Berenice Abbott. Selected Writings
Berenice Abbott’s Selected Writings starts off Ivorypress Ars Litterae series, a collection of paperback books whose aim is to publish rare and out-of-print texts by lesser-known modern and contemporary artists in a format that is within the reach of a wider audience.
This publication comprises four of Abbott’s key writings on the medium: Photography and Science (1939), A Guide to Better Photography (1941), The View Camera Made Simple (1948), and The World of Atget (1964), functioning as a guide to immersing oneself in the world of photography. These texts, slightly edited to avoid potential overlaps and some highly technical chapters that may not be so interesting to contemporary readers, provide extraordinary theoretical content, precise instructions for taking a good picture and how to acquire the visual tools to do it, and invite reflection upon the difference and responsibility of owning a camera in those days versus today.

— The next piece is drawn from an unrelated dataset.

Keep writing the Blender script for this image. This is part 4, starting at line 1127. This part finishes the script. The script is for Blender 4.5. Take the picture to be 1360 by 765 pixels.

As Estrella de Diego, director of the series, explains in the introduction, ‘Now that photography has become a practice that is mostly fun and accessible to everyone, an activity that doesn’t require technique or even much skill, it is fascinating to look back upon the writings of Berenice Abbott, one of the photographers who was most committed to modernity. In fact, throughout all her life, Abbott was determined to earn her living making photos, which was very uncommon for a woman in the 1920s and 30s.’